Ariel: The story of the Soviet Union’s coolest funk band
Even the Iron Curtain wasn’t able to stem the countercultural beckon swept across the Atlantic and Western Europe. By the late 1960s, Soviet dissidents began embracing the long hair and drop-out lifestyles of the hippie flower power so seriously suppressed as bourgeois decadence by the Kremlin. Yet, The Beatles and The Rolling Stones found their way into the USSR, smuggled in as forbidden musical samizdat via all manner of novel ways, including black market records made from X-ray emulsion plates.
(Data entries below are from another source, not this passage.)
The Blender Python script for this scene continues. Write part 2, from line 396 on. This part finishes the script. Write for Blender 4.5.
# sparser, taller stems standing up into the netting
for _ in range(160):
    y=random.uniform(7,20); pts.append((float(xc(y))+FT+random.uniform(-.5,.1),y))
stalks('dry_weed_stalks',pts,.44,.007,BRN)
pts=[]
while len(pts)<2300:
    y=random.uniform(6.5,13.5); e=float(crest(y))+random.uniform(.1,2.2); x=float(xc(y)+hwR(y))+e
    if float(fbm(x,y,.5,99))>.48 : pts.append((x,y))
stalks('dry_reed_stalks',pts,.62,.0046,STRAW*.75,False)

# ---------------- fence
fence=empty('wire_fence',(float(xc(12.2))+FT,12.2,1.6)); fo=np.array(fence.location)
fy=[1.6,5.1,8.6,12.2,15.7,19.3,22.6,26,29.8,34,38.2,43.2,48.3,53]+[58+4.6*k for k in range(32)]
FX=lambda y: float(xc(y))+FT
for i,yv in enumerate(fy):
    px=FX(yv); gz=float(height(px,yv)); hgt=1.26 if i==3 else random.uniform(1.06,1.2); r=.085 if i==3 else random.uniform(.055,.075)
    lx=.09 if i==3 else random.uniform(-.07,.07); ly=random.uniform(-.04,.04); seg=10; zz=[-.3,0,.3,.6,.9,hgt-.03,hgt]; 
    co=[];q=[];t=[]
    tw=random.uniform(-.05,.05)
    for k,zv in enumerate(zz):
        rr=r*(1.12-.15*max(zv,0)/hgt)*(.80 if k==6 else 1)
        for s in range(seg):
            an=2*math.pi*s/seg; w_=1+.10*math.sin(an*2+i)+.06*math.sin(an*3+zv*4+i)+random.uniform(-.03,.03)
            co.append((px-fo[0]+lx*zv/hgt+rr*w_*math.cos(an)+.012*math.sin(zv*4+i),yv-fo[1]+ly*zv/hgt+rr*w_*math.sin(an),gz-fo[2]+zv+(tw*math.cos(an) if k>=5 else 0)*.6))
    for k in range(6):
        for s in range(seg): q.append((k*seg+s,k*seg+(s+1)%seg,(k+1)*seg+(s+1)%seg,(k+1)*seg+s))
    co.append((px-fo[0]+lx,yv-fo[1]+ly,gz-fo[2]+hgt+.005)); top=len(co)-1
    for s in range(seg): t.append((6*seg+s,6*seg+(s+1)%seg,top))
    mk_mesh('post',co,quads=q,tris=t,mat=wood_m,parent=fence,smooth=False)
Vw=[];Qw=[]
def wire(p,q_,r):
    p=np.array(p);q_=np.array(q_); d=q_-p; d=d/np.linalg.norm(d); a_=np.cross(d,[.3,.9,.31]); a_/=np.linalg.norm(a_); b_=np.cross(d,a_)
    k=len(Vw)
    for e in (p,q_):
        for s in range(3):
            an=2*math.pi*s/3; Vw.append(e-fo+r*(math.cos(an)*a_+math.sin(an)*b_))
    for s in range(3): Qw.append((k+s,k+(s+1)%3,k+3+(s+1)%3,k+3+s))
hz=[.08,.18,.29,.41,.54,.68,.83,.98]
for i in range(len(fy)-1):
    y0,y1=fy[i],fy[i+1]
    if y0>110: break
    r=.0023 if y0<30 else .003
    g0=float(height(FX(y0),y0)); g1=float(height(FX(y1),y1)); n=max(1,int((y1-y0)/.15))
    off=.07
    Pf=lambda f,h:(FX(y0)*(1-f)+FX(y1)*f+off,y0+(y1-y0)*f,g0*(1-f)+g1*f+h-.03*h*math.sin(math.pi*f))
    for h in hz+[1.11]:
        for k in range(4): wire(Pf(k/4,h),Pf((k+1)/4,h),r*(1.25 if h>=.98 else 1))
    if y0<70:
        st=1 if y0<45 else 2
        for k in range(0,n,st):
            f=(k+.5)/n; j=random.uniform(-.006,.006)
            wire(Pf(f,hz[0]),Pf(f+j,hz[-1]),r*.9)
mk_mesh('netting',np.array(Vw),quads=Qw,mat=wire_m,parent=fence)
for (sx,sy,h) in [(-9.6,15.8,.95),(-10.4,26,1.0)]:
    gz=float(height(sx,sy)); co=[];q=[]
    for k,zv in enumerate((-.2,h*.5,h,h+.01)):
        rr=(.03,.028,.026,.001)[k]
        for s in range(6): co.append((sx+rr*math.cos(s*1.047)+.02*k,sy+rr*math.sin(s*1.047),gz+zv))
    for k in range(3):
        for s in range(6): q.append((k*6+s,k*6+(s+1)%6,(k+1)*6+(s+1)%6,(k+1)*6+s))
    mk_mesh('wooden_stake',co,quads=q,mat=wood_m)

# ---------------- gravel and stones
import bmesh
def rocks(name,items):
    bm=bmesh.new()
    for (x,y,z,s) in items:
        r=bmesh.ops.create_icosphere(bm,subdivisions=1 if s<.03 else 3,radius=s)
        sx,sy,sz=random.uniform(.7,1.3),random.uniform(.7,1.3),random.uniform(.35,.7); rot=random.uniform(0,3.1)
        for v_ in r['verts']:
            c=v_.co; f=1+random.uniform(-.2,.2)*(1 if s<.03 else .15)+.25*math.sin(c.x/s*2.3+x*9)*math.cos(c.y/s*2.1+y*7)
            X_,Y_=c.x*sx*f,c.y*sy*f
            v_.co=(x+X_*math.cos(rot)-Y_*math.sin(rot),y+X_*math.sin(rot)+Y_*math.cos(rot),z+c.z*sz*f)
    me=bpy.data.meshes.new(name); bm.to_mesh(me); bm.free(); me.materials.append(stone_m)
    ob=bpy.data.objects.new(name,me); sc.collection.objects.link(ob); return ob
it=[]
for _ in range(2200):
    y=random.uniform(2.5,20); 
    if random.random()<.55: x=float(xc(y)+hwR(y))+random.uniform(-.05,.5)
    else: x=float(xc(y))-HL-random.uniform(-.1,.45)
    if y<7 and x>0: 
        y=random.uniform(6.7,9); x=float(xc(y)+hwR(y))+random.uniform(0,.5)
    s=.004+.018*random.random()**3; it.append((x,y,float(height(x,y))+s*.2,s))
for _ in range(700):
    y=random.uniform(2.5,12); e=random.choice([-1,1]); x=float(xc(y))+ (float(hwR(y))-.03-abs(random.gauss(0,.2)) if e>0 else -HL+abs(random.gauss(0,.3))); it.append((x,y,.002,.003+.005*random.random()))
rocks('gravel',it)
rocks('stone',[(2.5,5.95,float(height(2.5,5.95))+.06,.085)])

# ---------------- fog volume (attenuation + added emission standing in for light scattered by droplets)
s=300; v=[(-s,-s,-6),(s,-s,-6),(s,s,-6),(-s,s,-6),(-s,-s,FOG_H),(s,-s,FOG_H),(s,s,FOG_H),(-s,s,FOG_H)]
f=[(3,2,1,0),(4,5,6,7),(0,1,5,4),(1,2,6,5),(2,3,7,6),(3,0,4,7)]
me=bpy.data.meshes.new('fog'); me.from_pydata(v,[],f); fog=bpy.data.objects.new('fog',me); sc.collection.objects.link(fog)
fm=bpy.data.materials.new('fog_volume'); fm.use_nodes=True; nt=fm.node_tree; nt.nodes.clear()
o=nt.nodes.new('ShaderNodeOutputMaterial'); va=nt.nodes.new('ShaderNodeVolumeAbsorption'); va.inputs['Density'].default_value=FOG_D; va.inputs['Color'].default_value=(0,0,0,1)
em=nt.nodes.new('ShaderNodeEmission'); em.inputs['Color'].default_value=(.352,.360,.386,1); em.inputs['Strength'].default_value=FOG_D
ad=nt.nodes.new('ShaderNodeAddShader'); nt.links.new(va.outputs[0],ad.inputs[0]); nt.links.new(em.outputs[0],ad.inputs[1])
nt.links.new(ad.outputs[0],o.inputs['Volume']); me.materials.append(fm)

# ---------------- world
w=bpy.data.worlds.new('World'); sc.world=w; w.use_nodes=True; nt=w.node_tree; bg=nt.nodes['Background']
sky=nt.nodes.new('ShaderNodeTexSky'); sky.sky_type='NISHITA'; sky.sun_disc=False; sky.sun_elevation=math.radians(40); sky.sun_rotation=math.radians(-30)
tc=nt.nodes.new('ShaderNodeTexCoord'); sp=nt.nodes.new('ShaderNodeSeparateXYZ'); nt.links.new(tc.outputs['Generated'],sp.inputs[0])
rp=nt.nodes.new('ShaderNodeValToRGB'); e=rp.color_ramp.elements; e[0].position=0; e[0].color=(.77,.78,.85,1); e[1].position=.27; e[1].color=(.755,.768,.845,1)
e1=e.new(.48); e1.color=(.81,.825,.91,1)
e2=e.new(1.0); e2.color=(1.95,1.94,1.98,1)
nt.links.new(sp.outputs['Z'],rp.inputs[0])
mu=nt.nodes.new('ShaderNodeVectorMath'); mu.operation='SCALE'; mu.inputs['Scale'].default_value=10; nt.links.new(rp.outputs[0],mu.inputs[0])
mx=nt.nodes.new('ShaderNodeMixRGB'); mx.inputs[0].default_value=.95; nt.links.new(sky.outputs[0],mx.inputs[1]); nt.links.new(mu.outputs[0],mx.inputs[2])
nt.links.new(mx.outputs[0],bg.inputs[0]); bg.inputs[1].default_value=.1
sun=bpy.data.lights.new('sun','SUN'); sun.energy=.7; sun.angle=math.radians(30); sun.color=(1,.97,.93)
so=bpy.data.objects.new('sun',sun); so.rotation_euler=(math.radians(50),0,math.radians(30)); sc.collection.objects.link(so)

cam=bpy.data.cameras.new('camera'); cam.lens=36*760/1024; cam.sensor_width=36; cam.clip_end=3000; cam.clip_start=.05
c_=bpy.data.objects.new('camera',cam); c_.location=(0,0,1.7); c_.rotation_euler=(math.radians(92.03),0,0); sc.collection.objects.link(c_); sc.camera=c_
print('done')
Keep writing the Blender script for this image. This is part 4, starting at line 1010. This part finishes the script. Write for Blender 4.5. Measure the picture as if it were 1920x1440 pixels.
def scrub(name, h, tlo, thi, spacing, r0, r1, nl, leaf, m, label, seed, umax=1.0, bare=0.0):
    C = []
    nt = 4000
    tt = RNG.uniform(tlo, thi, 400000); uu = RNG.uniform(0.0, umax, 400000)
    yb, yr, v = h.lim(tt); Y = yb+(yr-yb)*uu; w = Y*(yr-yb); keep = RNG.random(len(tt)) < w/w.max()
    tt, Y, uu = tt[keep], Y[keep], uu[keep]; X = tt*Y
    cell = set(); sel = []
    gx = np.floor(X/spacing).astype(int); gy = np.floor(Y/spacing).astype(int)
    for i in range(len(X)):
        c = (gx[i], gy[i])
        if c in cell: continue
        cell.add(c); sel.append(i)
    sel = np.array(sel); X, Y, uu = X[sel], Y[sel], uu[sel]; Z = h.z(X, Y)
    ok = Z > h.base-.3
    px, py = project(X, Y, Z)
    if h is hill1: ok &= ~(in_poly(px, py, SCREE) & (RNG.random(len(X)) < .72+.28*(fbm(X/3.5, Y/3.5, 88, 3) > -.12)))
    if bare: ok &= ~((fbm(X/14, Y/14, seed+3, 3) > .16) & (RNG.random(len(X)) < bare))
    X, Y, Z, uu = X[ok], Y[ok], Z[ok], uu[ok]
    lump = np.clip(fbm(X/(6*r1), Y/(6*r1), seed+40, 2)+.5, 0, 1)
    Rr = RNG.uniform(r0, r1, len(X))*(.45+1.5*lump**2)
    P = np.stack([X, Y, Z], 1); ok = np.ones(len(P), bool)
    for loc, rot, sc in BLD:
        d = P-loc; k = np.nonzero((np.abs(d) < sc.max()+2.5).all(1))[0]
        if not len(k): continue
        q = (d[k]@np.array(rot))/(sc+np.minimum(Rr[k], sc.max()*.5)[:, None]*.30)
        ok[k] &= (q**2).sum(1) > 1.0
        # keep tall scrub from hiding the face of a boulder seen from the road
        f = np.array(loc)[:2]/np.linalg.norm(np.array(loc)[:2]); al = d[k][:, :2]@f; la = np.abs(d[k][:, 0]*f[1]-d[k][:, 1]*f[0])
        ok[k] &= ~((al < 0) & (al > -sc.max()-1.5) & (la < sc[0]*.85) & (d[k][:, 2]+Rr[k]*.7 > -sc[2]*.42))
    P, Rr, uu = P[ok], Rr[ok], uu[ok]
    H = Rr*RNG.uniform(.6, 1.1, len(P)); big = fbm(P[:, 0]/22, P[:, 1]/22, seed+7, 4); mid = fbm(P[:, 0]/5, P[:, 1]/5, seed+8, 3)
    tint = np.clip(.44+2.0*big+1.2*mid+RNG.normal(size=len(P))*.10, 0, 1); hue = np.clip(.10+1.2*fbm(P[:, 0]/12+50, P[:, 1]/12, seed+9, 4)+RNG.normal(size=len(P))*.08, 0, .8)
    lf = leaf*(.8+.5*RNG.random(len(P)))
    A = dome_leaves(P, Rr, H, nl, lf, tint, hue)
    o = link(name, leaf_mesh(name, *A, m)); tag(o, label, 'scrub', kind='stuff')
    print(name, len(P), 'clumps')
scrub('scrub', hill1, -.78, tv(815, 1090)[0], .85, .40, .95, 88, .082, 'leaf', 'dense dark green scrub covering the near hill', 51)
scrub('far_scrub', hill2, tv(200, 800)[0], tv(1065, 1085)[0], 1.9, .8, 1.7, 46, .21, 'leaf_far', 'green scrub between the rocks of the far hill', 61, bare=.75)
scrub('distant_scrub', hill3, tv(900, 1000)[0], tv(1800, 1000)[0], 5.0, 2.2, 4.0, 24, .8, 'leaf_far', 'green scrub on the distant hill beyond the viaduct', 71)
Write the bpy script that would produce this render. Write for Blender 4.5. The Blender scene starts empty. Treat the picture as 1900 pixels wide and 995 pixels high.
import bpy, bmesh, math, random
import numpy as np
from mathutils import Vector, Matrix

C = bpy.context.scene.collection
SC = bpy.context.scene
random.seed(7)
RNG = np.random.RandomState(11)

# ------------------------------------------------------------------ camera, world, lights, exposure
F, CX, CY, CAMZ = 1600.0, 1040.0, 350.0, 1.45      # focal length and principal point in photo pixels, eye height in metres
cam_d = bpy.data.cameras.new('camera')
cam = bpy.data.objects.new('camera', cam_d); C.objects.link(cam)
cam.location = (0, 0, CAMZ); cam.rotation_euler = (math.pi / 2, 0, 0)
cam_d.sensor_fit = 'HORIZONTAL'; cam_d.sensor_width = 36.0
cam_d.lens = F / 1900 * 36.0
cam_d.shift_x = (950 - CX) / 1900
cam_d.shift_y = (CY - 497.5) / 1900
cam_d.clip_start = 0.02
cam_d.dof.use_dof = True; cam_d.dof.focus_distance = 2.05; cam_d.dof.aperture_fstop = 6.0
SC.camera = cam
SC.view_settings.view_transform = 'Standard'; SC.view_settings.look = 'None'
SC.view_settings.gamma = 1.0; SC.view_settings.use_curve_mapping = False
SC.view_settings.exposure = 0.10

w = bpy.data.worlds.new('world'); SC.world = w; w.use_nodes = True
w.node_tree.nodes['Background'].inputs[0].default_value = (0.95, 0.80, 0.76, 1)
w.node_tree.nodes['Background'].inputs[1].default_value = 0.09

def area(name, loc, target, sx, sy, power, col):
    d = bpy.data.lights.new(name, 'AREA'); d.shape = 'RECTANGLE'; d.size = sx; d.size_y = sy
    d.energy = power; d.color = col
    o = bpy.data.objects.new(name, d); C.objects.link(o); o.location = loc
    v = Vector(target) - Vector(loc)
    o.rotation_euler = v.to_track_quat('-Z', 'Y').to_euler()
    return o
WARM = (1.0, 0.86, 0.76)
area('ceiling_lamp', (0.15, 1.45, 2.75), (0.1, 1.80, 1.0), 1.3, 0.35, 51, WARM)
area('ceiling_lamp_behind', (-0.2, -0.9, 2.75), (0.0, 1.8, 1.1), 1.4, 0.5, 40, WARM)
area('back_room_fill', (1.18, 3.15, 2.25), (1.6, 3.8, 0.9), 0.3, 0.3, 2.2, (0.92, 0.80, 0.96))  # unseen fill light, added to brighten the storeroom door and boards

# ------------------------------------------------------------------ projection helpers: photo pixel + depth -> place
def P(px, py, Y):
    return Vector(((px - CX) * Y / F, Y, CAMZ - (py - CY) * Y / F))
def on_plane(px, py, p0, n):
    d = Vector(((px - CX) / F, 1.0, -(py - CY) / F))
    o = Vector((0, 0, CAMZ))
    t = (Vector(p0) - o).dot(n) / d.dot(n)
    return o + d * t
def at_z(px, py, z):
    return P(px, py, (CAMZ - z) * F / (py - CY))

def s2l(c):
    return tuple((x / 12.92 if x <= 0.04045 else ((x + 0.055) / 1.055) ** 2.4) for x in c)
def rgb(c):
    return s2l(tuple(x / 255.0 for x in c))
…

The Soviet authorities couldn’t just ignore rock and roll. Avoiding the inevitable fascination that would surround pop’s censorship, the government introduced the Vocal and Instrumental Ensemble, an effort to satisfy the demand for Western music while warding off any of its political challenges.
Now, any budding act had to apply for a permit to perform and record, and was provided an official ‘artistic director’ who ostensibly acted as manager while also keeping an eye for subversive material. While losing its usage after the USSR’s dissolution, VIA still exists in the Russian lexicon as a nostalgic shorthand for the kinds of bands offered a platform for their orthodox rock songs.
One such act was Russia’s Ariel. Initially conceived in 1968 in Chelyabinsk, Ariel’s roots were founded by the city’s Music College student Lev Fidleman, largely covering Beatles and Monkees numbers. Two years later, Chelyabinsk’s Central District committee invited several VIA artists to a meeting and assembled Ariel from a composite of both bands present—Pilgrims had failed to turn up. Established in November 1970, Valery Yarushin stepped up to front the band for the next nearly 20 years.
Steadily releasing LPs via the state-owned Melodiya label, Ariel would absorb the funk and disco that dominated Western pop charts, caked in oodles of synthesisers and occasional psychedelic guitar jangles, with the odd romantic ballad thrown in. What endeared them to broader Russian tastes was their lifting of the country’s musical heritage, lacing their family-friendly VIA rock with undercurrents of folk and traditional arrangements that straddled the ‘Old World’.
Ariel would tour and drop albums to a reasonable level of success as one could in the USSR, including playing out of competition in the Georgian SSR’s 1980 Tbilisi Rock Festival. As the years rolled by and Soviet premiers began dying in quick succession, Mikhail Gorbachev’s leadership of the socialist state in 1985 ushered the Glasnost era, a period of media transparency and, crucially for Russian music fans, an ease of artistic censorship and an opening up of the Soviet republics to the West’s biggest names.
Suddenly, Russian glam-metal group Gorky Park was played on MTV, and Billy Joel was performing in Moscow. VIA had become old hat.
Yet, Ariel held affection for a generation of Russian pop fans whose musical curiosities were met by Yarushin’s colourful songcraft. Leaving in 1990 and allowing pianist Rostislav Gepp to captain the band then on, Yarushin formed a new band, Ivanych and later moved to Moscow in the early 2000s. Still touring, Yarushin plays music with his daughter Alyona under the name ‘Back from the USSR’, a playful nod to a time in Russian pop when the joy of music cracked the seemingly impregnable barriers of the Soviet state.